• **Exercise task**: Tally the lines holding "picture" and state only that figure.

• **Supplied material**:
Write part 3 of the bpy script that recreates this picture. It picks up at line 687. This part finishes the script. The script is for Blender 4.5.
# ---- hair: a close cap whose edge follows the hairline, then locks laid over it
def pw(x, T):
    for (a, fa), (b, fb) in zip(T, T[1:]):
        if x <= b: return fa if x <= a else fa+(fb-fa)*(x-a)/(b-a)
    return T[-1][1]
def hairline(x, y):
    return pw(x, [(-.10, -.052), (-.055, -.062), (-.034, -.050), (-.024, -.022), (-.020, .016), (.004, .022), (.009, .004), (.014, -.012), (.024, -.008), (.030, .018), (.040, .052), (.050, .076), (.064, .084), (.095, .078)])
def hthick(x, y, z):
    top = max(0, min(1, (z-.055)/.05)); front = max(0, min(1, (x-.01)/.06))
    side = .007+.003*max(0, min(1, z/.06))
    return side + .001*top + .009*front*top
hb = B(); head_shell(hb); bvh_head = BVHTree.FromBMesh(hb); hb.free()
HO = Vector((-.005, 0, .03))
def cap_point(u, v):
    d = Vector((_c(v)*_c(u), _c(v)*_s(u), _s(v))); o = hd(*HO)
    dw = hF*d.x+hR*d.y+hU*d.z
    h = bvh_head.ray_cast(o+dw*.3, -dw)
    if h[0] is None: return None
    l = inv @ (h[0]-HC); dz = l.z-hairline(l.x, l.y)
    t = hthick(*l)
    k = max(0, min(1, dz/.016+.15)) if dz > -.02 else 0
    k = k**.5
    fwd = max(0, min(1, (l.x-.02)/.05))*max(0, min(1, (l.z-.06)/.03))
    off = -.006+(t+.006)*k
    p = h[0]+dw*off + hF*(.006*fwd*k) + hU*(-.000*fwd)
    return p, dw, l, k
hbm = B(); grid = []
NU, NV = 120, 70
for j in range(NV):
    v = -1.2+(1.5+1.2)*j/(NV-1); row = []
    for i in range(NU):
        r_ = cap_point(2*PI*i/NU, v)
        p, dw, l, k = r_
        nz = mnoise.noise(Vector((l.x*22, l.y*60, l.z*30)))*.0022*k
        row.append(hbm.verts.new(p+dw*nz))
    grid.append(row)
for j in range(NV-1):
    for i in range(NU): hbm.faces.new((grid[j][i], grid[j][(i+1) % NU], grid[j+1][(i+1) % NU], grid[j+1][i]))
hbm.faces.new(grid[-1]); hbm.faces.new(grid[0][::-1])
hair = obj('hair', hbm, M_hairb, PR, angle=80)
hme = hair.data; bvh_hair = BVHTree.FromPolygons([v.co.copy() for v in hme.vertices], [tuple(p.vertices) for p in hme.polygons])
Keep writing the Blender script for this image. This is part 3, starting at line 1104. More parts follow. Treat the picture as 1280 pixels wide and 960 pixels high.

• **Result**: 2